Dans ce contexte de précarité et d'exclusion, apparaissent des micro-formations portées par des artistes, qui transmettent à leur entourage force de vie et de création.
Organisées sur le modèle de la vieille communauté rurale et patriarcale lakou, ces groupements artistiques, aussi appelées villages culturels ou villages artistiques, se présentent comme des poches de résistance face à une réalité désenchantée.
Si elles partagent le but de transcender le chaos, chacune arbore néanmoins son originalité et sa singulière expression plastique.
Ainsi la communauté de Bel-Air et ses figures emblématiques, Pierrot Barra et David Boyer, réunit-elle de nombreux centres vaudous, qui maintiennent vivant des savoir-faire liés aux rituels sacrés. Non loin de Port-au-Prince, le village artistique de Noailles se fédère en 1953, autour de l'atelier du forgeron Georges Liautaud, avant de ne gagner stylistiquement en autonomie.

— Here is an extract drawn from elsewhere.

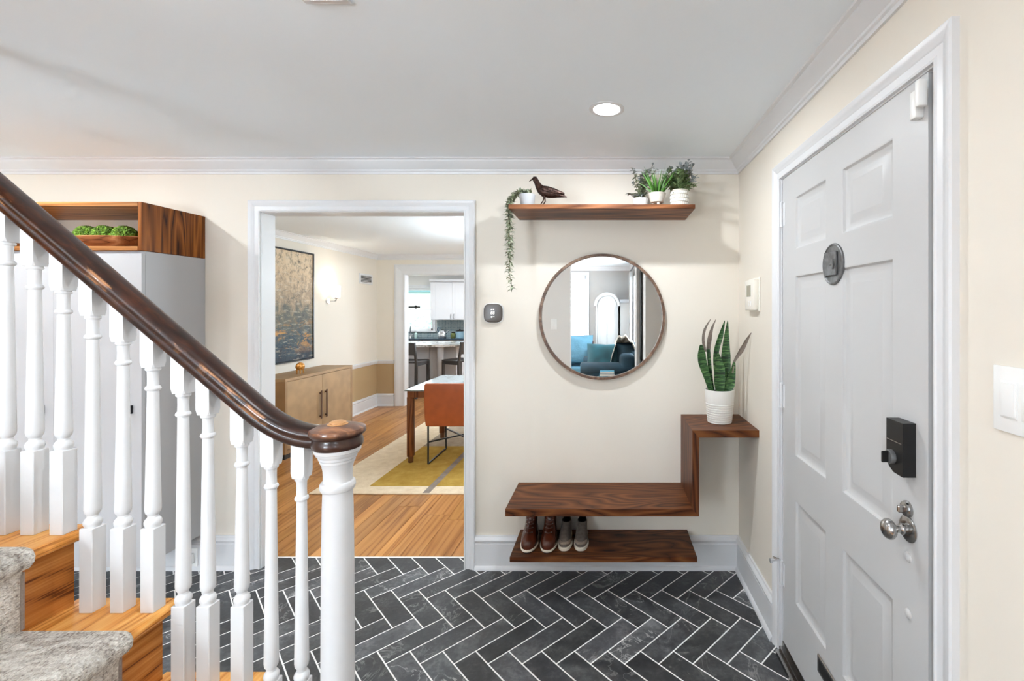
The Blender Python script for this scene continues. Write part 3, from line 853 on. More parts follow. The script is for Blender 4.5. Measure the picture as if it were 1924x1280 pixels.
# ================================================================== STAIRCASE
YBAL = 1.15                      # plane of the balusters
RISE, RUN = 0.195, 0.229
stair = thing('staircase', 'oak staircase with white turned balusters and worn dark handrail', 'staircase', (-0.60, 0.70, 0))
SY0, SY1 = 0.102, 1.195
def zt(i): return RISE*i                     # tread i = 1 (lowest) ...
def xn(i):                                   # nosing position of tread i
    return -1.120 - RUN*(i-4) + (0.055 if i == 2 else (0.09 if i == 1 else 0))
NST = 12
for i in range(1, NST):
    z, x = zt(i), xn(i)
    back = xn(i+1) - 0.03 - 0.012
    n = [(back, z-0.028), (x-0.012, z-0.028)] + [(x-0.012+0.014*math.sin(a), z-0.014-0.014*math.cos(a)) for a in [PI*k/8 for k in range(1, 8)]] + [(x-0.012, z), (back, z)]
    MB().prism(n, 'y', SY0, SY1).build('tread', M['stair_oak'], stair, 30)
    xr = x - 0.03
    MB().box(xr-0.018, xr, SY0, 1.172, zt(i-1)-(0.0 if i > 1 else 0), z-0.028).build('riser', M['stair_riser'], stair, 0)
# white stringers under the tread ends
for i in range(1, NST):
    MB().box(xn(i+1)-0.048, xn(i)-0.05, SY0-0.012, SY0+0.004, max(0.0, zt(i)-0.40), zt(i)-0.029).build('stringer_board', M['bal'], stair, 0)
    MB().box(xn(i+1)-0.048, xn(i)-0.05, 1.150, 1.168, max(0.0, zt(i)-0.40), zt(i)-0.029).build('stringer_board', M['bal'], stair, 0)

BX = [13, 65.5, 119.5, 174.4, 231.5, 287.7, 344.5, 391.0, 454.7, 510.0, 567.0]
BXW = [(p - VPX)*YBAL/F_PX for p in BX]
BST = [5, 5, 5, 4, 4, 4, 3, 3, 3, 2, 2]
for k in range(1, 8):                        # the flight goes on up past the left edge of the picture
    BXW.insert(0, BXW[0]-0.0757); BST.insert(0, 5 + (k+2)//3)
def rail_bottom(x):
    if x < -0.91: return 1.7726 - 0.854*(x+1.498)
    if x > -0.73: return 1.194
    t = (x+0.91)/0.18
    z0 = 1.7726 - 0.854*(-0.91+1.498)
    zc = z0 - 0.854*0.09
    return (1-t)**2*z0 + 2*t*(1-t)*zc + t*t*1.194
h = 0.0168
for x, st in zip(BXW, BST):
    z0 = zt(st); zs = z0 + 0.211
    zb = rail_bottom(x) - 0.082
    mb = MB()
    mb.box(x-h, x+h, YBAL-h, YBAL+h, z0, zs, 0.0015)
    L = zb - zs
    prof = [(0.0155, zs-0.001), (0.0155, zs+0.004), (0.0172, zs+0.008), (0.0175, zs+0.014), (0.0150, zs+0.020), (0.0112, zs+0.024), (0.0104, zs+0.029), (0.0122, zs+0.033), (0.0150, zs+0.037), (0.0162, zs+0.046)]
    for q in range(1, 9):
        t = q/8
        prof.append((0.0162 - 0.0048*t**0.9, zs+0.046 + (zb-0.062-zs-0.046)*t))
    prof += [(0.0114, zb-0.060), (0.0145, zb-0.058), (0.0160, zb-0.054), (0.0145, zb-0.049), (0.0118, zb-0.047), (0.0112, zb-0.030), (0.0116, zb-0.012), (0.0124, zb-0.009), (0.0150, zb-0.0075), (0.0156, zb-0.004), (0.0145, zb-0.001), (0.0145, zb+0.002)]
    mb.lathe(prof, (x, YBAL, 0), 20)
    # square upper block with chamfered lower corners and a raked top
    c = h; e = h*0.74; zz = zb; zc = zb + 0.013
    low = [(x-c,YBAL-e),(x-e,YBAL-c),(x+e,YBAL-c),(x+c,YBAL-e),(x+c,YBAL+e),(x+e,YBAL+c),(x-e,YBAL+c),(x-c,YBAL+e)]
    up = [(x-c,YBAL-c),(x-c*0.999,YBAL-c),(x+c*0.999,YBAL-c),(x+c,YBAL-c),(x+c,YBAL+c),(x+c*0.999,YBAL+c),(x-c*0.999,YBAL+c),(x-c,YBAL+c)]
    mb.rings([[(a,b,zz) for a,b in low], [(a,b,zc) for a,b in up], [(a,b,rail_bottom(a)+0.006) for a,b in up]])
    mb.build('baluster', M['bal'], stair, 30)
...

Là où ces deux communautés partagent la tendance du repli sur soi, celles de Grand-Rue et Rivière Froide donnent naissance à des démarches créatives parmi les plus radicales, et guident les recherches formelles de plusieurs générations d'artistes. Bâtie autour d'une décharge, à la fois artère principale de la capitale et communauté solidaire, Grand-Rue rassemble mécaniciens, ferronniers et de nombreux ateliers pour enfants.
Rivière Froide nait, quant à elle, sous l'impulsion du sculpteur Georges Laratte. Contemporain de ce village, Saint-Soleil apporte en 1972, l'expérience de la création thérapeutique autour des préoccupations indigénistes et de la réhabilitation de l'art haïtien. "Un lieu où l'on apprend à devenir soi-même."